--- The input ---

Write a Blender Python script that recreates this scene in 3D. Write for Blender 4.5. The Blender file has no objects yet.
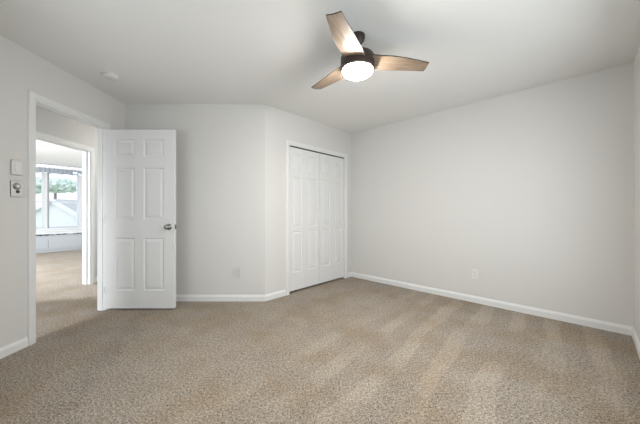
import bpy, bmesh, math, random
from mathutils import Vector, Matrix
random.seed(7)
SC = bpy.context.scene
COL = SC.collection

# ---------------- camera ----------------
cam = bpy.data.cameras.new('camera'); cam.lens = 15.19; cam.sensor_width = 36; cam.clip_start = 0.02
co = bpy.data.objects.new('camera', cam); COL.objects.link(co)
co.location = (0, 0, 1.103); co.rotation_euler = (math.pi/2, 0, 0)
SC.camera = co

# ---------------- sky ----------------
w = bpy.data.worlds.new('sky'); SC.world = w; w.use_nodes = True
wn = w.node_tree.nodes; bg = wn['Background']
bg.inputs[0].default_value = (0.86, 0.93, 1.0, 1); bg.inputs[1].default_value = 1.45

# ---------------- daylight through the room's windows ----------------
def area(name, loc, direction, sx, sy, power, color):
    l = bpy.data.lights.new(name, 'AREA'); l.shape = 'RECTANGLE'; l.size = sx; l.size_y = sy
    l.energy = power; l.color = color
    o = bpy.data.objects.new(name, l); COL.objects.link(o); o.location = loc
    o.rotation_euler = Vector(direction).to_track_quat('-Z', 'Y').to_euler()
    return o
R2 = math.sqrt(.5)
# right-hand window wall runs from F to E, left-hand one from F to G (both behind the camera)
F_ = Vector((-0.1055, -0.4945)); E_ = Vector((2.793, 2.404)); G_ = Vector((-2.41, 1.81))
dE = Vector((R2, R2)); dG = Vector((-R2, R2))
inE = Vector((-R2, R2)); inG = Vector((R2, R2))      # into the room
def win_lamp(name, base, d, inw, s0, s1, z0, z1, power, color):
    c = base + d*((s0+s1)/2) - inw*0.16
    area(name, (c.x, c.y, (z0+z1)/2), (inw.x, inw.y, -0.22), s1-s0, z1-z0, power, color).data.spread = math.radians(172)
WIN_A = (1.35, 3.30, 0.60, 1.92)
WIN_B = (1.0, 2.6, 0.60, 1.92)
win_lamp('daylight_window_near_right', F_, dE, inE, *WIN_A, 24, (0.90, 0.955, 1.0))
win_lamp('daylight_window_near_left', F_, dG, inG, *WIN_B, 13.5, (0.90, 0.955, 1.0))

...

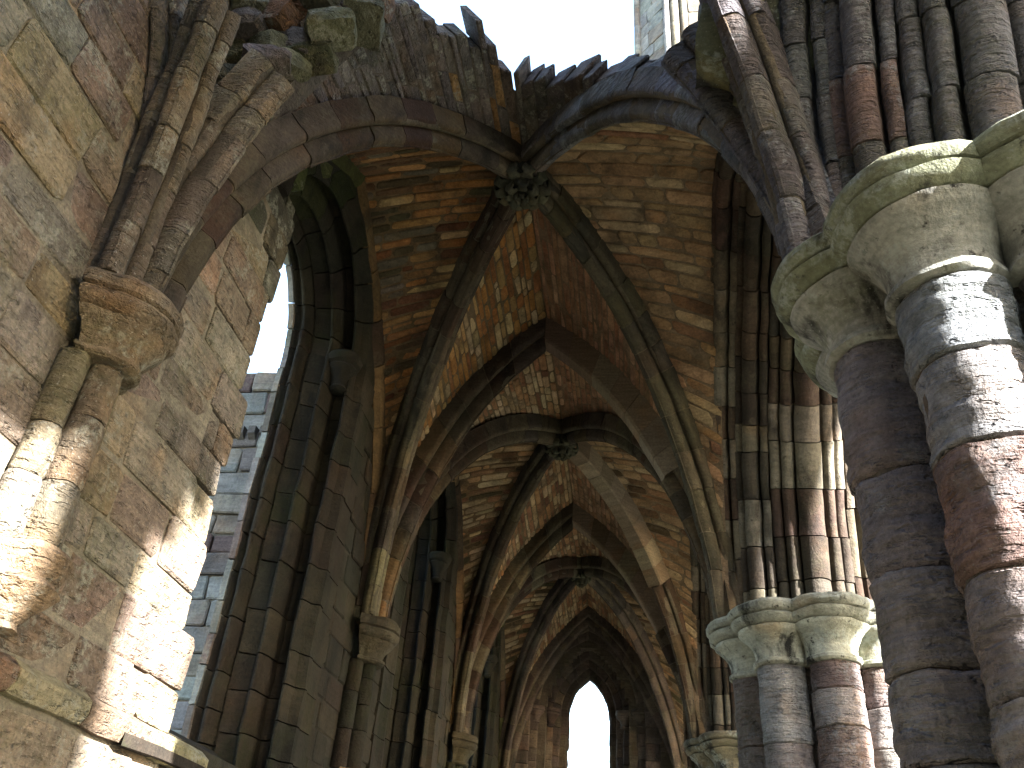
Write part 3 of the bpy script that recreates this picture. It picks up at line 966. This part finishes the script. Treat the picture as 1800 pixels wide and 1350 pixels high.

--- What the task requires ---
Go through the records above, find every line with the word "that", and list those lines.

--- Answer to this task ---
Write a Blender Python script that recreates this scene in 3D. Write for Blender 4.5. The Blender file has no objects yet.
Write part 3 of the bpy script that recreates this picture. It picks up at line 966. This part finishes the script. Treat the picture as 1800 pixels wide and 1350 pixels high.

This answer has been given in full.